Naysayers ignoring positives in Budget 2017

Public Infrastructure Minister, David Patterson

GUYANESE stand to reap significant benefits when the 2017 National Budget is rolled out from January 1, 2017, but naysayers are focusing only on two of the menu of measures listed by Finance Minister Winston Jordan when he presented the budget under the theme, “Building a Diversified, Green Economy: Delivering the Good Life to All Guyanese.”
Speaking on the programme – “Budget in Focus” – aired recently on the National Communications Network (NCN), Minister of Public Infrastructure David Patterson and Minister of Communities Ronald Bulkan said there is more to Budget 2017 than the 14 per cent Valued Added Tax (VAT) to be paid on water and electricity.

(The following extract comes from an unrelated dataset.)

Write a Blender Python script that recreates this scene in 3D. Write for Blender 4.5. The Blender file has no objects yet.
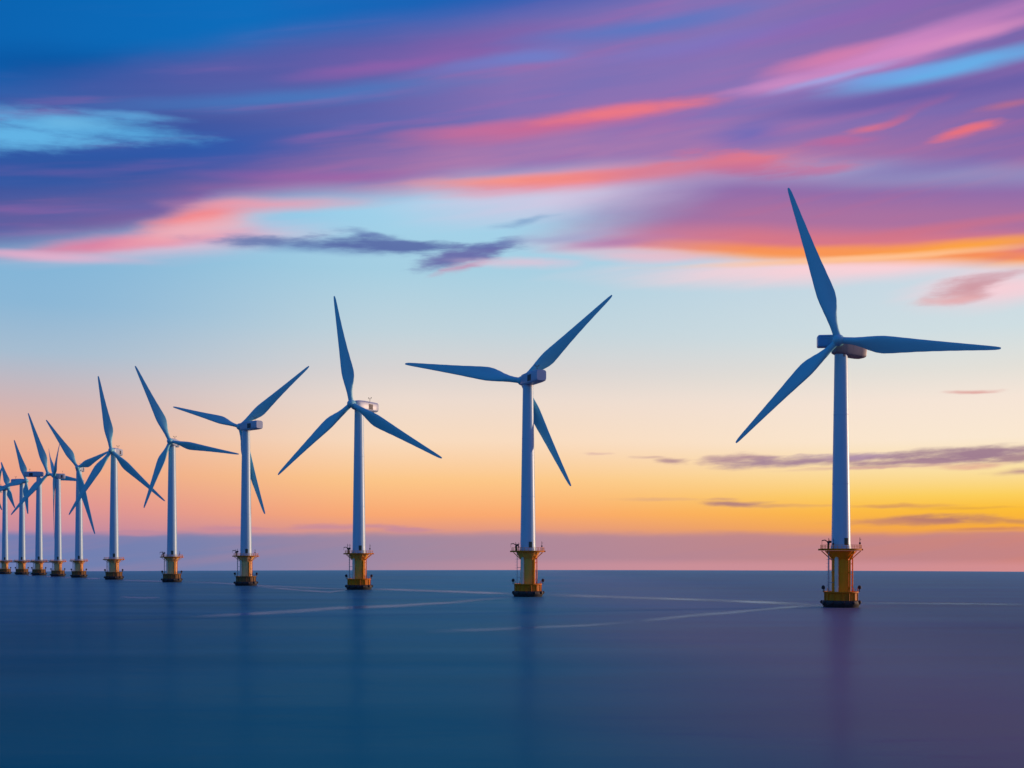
import bpy, bmesh, math, random
from mathutils import Vector, Matrix
R_ = math.radians
random.seed(4)
sc = bpy.context.scene
col = sc.collection

# ------------------------------------------------------------------ camera
F = 1200.0            # focal length in pixels of the 1024 px wide picture
CX, CY = 512.0, 551.0  # where the level view direction falls
EYE = 17.2            # metres above the sea
RSEA = F * F * EYE / (2 * 90.25)      # radius of the sea's curvature (dips the horizon)
cam_d = bpy.data.cameras.new('camera')
cam = bpy.data.objects.new('camera', cam_d)
col.objects.link(cam)
cam.location = (0, 0, EYE)
cam.rotation_euler = (R_(90), 0, 0)
cam_d.sensor_width = 36
cam_d.lens = 36 * F / 1024
cam_d.shift_y = (CY - 384) / 1024
cam_d.clip_start = 0.5
cam_d.clip_end = 30000
sc.camera = cam

# ------------------------------------------------------------------ view
sc.view_settings.view_transform = 'Standard'
sc.view_settings.look = 'None'
sc.view_settings.exposure = 0
sc.view_settings.gamma = 1
sc.view_settings.use_curve_mapping = False


def lin(c, a=1.0):
    out = []
    for v in c:
        v = v / 255.0
        out.append(v / 12.92 if v <= 0.04045 else ((v + 0.055) / 1.055) ** 2.4)
    return (*out, a)


# ------------------------------------------------------------------ sun
SUN_AZ, SUN_EL = 70.0, 4.0       # degrees right of the view direction, above the sea
sd = bpy.data.lights.new('sun', 'SUN')
sd.energy = 2.8
sd.angle = R_(0.6)
sd.color = (1.0, 0.66, 0.44)
sun = bpy.data.objects.new('sun', sd)
col.objects.link(sun)
to_sun = Vector((math.sin(R_(SUN_AZ)) * math.cos(R_(SUN_EL)), math.cos(R_(SUN_AZ)) * math.cos(R_(SUN_EL)), math.sin(R_(SUN_EL))))
sun.rotation_euler = to_sun.to_track_quat('Z', 'Y').to_euler()

# ------------------------------------------------------------------ sky
world = bpy.data.worlds.new('World')
sc.world = world
world.use_nodes = True
nt = world.node_tree
nt.nodes.clear()
NEW = nt.nodes.new
LK = nt.links.new


def val(x, sock):
    if isinstance(x, (int, float)):
        sock.default_value = x
    elif isinstance(x, (tuple, list)):
        sock.default_value = x
    else:
        LK(x, sock)


def M(op, a, b=0.0, c=None):
    n = NEW('ShaderNodeMath'); n.operation = op
    val(a, n.inputs[0]); val(b, n.inputs[1])
    if c is not None:
        val(c, n.inputs[2])
    return n.outputs[0]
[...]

Though this 14 per cent will be felt only by consumers utilizing more on $10,000 in electricity on a monthly basis and more than $1,500 on water per month, these two measures are being misrepresented, the Government Ministers argued on the televised programme.
“A small contractor could right now, walk off the road, form a company, immediately get compliance and tender for a job from January 1, but there are no discussions on those things,” the Public Infrastructure Minister said, as he alluded to the measure that will pave the way for more small contractors to have greater access to government contracts.

Currently, bidders for contracts are required to have valid Income Tax and NIS compliance certificates. However, accessing these has proven difficult for small contractors in the procurement process. However, while these requirements will remain, Government is proposing to make it easier for potential bidders to access these documents through an automatic issuance of Temporary Income Tax and NIS Compliance Certificates.
Turning his attention to the 12 measures listed in support of the A Partnership for National Unity + Alliance For Change (APNU+AFC) Government’s Green Agenda and its quest to protect the environment, Minister Patterson said existing and even emerging companies can benefit from tax holidays, once operating in the field of renewable energy.

“You can set up a company tomorrow…produce your own electricity and have two years’ tax-free holiday. All the equipment is also duty-free, so it is quite unfortunate that we allowed the discussions to centre around these two things,” Minister Patterson said.
The Public Infrastructure Minister enjoyed the backing of Minister of Communities Ronald Bulkan, who opined that citizens ought to be more optimistic. “A lot of the measures are directed to allow for and enable a greater take-home pay for the ordinary person,” he said.
In Budget 2017, there is tremendous emphasis on education and health – “two critical areas that impact on the welfare and well-being of our people. If we look at the measures in total, and we are objective about the measures in this budget, there is much to be excited about,” Minister Bulkan said.

“Of course, we all have heard the naysayers out there seeking to condemn the budget. I hear the Leader of the Opposition refer to it as an ominous budget, but I believe that when the impacts resulting from the execution of the measures that are in the budget are felt, that verdict that we would hear from the average person would be a positive one,” Bulkan added.
In an effort to make his case, and that of the Government, the Minister of Communities emphasised that VAT will be applied only if persons consume more than $10,000 of electricity per month and more than $1,500 for water. For Government, this is a conservation mechanism being employed to prevent wastage.

“I do not think that there is any secret that there is a lot of waste of water out there, and whilst it is true that there is this popular opinion that water should be free because it is widely available, it is the delivery of that water, purified and treated, that there is a cost incurred,” the minister said.
Based on information coming out of the Guyana Power and Light (GPL), of the 138,000 customers subscribing to the Guyana Power and Light (GPL), 105,000 residents and 4,800 businesses pay less than $10,000 per month for electricity. As a result, approximately 80 per cent of the consumers will not be affected by this new measure. Similarly, the Government is contending that a vast group of persons pay less than $1,500 per month for the supply of water from the Guyana Water Incorporated (GWI) and as such, would not be made to pay VAT.